まずは熊谷宿の総鎮守といわれているという髙城神社へ。熊谷を訪れるのは初であるが、翌週は江戸時代から続くという「熊谷うちわ祭」が開催されるとのことで、敷地内では地域の子供らが集まってお囃子の練習に余念がない。やはりかつての宿場町というのは良いものだ。街が近代化していっても、古くから親から子へ伝えられてきた街への愛が感じられるものである。鳥居の近くでは柘榴が実っていた。

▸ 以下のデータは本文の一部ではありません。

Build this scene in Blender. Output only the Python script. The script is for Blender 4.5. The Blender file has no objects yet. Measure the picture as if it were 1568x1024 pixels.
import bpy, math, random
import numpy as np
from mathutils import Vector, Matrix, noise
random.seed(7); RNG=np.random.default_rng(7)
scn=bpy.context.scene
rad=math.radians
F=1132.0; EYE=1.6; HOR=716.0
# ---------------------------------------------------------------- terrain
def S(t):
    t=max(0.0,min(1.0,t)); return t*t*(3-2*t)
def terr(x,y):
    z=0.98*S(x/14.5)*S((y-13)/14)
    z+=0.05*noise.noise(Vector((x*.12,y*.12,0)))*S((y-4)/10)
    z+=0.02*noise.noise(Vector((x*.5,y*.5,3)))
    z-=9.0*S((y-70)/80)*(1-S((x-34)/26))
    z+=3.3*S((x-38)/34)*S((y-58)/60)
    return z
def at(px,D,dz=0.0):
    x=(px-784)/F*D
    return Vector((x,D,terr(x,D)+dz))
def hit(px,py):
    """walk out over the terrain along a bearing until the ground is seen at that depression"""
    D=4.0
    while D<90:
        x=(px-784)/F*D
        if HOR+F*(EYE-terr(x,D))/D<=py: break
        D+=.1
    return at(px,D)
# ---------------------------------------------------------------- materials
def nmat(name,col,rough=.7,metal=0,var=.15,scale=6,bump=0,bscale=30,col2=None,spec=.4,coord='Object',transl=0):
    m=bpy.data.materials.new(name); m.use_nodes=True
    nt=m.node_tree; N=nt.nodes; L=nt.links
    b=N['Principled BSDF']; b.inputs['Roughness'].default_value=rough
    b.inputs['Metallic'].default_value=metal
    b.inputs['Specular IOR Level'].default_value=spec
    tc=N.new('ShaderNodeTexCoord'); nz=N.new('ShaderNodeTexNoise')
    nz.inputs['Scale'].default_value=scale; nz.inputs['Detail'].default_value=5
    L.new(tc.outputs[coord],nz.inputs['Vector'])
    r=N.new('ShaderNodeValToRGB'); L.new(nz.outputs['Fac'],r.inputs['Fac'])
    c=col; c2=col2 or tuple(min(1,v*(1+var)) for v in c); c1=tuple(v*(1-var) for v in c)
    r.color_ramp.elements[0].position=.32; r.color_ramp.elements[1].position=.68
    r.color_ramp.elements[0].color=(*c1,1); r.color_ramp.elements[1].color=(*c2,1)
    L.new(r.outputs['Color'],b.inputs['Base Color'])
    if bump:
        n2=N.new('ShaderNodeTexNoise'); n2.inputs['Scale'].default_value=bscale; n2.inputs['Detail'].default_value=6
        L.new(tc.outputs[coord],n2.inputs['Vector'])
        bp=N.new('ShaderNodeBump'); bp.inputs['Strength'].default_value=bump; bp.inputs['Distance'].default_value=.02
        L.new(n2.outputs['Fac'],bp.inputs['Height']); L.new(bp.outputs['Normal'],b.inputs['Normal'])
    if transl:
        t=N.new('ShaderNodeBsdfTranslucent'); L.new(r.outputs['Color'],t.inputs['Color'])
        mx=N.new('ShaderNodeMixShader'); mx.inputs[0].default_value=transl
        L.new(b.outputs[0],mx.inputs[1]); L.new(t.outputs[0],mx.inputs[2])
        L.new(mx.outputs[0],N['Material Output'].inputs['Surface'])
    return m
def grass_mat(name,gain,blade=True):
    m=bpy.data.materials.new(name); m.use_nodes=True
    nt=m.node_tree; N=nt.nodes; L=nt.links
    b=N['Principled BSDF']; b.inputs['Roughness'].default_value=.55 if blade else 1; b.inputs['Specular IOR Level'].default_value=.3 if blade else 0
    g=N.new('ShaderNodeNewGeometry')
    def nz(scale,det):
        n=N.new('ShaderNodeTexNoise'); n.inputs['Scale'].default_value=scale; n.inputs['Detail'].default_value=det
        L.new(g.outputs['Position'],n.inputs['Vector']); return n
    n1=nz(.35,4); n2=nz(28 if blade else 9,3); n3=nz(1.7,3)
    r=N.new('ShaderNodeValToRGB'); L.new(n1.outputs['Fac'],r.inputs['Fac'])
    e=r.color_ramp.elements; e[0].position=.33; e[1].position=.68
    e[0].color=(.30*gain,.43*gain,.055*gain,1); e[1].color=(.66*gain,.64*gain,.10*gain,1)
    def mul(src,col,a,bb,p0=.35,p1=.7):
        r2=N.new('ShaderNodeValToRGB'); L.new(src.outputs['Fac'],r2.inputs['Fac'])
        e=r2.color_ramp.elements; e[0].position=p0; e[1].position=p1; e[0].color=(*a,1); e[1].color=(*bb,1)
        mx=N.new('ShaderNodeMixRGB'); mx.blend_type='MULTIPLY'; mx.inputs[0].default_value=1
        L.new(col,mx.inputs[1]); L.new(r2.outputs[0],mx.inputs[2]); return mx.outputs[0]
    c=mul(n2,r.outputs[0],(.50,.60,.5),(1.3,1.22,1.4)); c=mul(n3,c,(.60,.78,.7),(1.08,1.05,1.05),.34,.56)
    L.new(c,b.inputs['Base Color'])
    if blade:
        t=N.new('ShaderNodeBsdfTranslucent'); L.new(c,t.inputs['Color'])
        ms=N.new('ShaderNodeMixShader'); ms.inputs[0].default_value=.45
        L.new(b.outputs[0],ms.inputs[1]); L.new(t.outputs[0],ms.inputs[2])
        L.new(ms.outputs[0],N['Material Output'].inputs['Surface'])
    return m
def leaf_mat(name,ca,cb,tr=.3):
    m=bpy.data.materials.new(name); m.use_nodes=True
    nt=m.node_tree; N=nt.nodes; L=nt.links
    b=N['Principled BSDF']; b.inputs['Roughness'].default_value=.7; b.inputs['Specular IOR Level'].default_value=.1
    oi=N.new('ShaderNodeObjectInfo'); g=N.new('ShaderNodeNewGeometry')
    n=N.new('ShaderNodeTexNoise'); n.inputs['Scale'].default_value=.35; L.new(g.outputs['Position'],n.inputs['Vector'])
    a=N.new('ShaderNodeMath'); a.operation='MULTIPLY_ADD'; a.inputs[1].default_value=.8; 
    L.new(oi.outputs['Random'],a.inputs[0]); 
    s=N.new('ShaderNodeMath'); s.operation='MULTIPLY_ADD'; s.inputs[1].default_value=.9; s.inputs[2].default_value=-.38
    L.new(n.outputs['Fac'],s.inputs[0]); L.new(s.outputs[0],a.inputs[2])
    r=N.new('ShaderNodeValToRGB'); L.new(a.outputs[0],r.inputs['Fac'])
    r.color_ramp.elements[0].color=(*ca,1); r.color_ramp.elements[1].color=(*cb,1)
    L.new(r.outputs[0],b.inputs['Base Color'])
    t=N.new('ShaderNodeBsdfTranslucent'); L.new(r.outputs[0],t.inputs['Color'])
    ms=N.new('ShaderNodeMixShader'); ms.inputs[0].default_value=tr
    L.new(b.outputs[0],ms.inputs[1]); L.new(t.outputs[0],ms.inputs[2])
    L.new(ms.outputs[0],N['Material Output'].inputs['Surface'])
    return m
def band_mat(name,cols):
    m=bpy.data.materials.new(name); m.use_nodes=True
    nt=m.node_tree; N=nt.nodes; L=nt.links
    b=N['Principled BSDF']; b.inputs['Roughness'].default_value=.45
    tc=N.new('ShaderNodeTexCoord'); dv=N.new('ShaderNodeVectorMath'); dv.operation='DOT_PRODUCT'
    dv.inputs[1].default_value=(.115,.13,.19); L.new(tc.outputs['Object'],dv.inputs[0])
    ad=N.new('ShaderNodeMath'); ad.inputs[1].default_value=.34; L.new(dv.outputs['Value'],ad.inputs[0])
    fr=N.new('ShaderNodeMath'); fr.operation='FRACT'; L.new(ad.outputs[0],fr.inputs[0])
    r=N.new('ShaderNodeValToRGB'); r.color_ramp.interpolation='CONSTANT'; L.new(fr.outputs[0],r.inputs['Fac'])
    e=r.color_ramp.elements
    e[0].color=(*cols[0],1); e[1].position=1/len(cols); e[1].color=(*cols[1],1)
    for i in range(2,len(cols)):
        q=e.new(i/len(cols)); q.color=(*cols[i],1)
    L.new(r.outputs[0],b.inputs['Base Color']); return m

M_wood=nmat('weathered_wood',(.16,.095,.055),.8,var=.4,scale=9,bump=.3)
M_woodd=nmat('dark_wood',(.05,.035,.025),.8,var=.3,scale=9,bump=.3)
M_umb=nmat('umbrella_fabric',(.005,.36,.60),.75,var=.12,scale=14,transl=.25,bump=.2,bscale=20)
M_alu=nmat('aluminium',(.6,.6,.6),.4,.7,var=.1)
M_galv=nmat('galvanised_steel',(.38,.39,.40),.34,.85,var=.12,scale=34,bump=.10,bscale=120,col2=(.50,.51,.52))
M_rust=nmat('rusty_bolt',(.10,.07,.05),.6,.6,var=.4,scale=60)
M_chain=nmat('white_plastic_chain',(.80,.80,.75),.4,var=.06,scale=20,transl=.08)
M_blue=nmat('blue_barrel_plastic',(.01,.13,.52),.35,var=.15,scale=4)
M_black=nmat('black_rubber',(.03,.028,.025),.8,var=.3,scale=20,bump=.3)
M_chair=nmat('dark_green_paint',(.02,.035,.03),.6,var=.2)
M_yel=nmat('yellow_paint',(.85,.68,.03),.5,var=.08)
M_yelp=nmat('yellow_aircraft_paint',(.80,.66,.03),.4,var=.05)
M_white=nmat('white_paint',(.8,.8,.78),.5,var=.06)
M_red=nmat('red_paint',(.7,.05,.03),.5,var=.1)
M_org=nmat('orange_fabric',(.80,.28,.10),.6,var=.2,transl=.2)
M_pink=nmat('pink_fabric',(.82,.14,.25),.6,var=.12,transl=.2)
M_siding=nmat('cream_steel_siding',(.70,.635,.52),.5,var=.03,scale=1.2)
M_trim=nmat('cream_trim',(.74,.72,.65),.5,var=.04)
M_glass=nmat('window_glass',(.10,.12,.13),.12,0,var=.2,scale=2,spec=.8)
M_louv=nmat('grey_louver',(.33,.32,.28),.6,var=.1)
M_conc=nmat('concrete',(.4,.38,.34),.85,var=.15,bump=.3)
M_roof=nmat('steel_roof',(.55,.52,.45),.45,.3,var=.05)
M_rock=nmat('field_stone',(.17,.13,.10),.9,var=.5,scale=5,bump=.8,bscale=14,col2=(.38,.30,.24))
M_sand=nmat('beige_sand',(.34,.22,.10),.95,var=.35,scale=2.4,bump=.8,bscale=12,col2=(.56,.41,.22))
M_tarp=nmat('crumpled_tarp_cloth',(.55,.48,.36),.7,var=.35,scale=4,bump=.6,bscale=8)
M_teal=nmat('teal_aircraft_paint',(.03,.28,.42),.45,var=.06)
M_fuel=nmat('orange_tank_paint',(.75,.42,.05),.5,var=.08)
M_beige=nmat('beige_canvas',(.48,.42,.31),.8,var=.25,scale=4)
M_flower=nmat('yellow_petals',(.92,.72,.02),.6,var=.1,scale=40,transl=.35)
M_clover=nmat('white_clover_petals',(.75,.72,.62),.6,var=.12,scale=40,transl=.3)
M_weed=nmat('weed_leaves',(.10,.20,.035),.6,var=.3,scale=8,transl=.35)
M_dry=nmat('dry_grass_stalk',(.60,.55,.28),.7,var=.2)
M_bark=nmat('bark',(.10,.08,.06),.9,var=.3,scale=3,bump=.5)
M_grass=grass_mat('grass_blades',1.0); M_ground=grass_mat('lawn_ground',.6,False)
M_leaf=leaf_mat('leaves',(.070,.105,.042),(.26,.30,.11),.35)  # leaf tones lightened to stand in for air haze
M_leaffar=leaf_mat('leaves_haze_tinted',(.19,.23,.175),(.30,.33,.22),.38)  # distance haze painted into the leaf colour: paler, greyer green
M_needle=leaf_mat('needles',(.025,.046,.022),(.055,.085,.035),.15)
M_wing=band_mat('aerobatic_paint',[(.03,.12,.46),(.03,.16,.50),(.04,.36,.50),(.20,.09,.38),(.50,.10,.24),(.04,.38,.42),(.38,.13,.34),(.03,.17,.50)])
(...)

暑いためか、まちなかを歩く人の姿はほとんど見当たらない。髙城神社近くの古社では古びたブランコが人待ち気に風だけを乗せて揺れていた。撮っていて気づいたことだが、K-3 Mark III Monochrome と HD PENTAX-FA 43mmF1.9 Limited の組み合わせではなぜだか縦位置で撮りたくなる。モノクロームの目を持つと、単に被写体にレンズを向けただけではまとまりにくい。「何を」「どこを見せたいか」という明確な意図を持って撮影することが重要になってくるのだろう。
レンガ造りの礼拝堂があるとのことで、熊谷聖パウロ教会へ向かった。堅牢な外観もさることながら、内部の教会ならではの光が美しく、モノクロームでの撮影にはうってつけの場所だ。K-3 Mark III Monochrome はとろけるような美しい階調が特徴だが、光を選ばないとやや単調な画になりがちなので、教会や和室など、光の入り口が限られる室内での使用すると、適度なコントラストがついて締まりのある写真になるのでおすすめだ。とはいえ、暗所も黒潰れすることなくきっちりデータが残っているのはさすがの解像性能である。
ガラス越しに障子あかりを撮影してみる。楽しくなるほどによく写るので、自然と撮る枚数も増える。これは K-3 Mark III ゆずりのファインダー性能に因る部分も大いにあって、オートフォーカスが混乱しがちな場面であっても、クリアなファインダーのおかげでマニュアルフォーカスが全く苦ではないのだ。PENTAX機は基本的にAF駆動音がなかなか賑やかなので、静かな場所で撮影する際も積極的にマニュアルフォーカスを使用したい。
なお、今回の写真はすべて カスタムイメージの「ハード」を元に、コントラストなどを調整している。通常「ハード」というと階調がつぶれてしまうイメージがあるが、K-3 Mark III Monochrome ではそのようなことは全くなく、むしろ程よい強弱がついて好もしい画に仕上がってくれる。好みのモノクロームをカスタムできるのも K-3 Mark III Monochrome の楽しみのひとつ。モノクロームの撮影に慣れてきたら、ぜひ自分好みのモノクロームを追求してみてほしい。